--- Task objective ---
The lines below are to be quoted exactly, from the first through the one that contains "PI = math.pi".

--- Data section ---
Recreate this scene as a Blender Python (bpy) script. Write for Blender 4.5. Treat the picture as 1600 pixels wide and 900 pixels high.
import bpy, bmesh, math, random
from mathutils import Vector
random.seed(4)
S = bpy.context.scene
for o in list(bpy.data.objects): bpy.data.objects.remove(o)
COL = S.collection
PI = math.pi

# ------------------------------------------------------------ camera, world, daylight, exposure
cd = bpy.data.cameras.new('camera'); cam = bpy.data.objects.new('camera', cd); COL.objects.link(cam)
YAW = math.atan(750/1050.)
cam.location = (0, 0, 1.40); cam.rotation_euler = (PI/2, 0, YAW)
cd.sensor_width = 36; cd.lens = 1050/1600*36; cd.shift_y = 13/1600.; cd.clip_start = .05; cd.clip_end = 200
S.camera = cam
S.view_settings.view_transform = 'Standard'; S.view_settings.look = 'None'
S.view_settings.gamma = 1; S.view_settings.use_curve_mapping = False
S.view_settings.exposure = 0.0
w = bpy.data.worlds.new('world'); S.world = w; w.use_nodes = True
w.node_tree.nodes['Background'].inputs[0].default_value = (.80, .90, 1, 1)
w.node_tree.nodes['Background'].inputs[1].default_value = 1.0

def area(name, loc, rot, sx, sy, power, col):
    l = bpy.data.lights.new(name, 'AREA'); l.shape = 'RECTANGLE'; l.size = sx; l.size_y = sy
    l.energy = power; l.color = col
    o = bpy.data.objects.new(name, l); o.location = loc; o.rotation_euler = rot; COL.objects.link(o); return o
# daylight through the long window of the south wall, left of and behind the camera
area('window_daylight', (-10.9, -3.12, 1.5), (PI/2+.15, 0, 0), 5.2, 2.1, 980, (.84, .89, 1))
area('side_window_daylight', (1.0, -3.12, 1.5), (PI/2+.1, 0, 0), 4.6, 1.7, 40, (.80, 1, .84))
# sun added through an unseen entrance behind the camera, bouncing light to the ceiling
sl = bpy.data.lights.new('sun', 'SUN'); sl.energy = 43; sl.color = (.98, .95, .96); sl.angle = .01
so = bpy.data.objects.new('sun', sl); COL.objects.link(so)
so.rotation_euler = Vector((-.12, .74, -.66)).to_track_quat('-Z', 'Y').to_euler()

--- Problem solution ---
Recreate this scene as a Blender Python (bpy) script. Write for Blender 4.5. Treat the picture as 1600 pixels wide and 900 pixels high.
import bpy, bmesh, math, random
from mathutils import Vector
random.seed(4)
S = bpy.context.scene
for o in list(bpy.data.objects): bpy.data.objects.remove(o)
COL = S.collection
PI = math.pi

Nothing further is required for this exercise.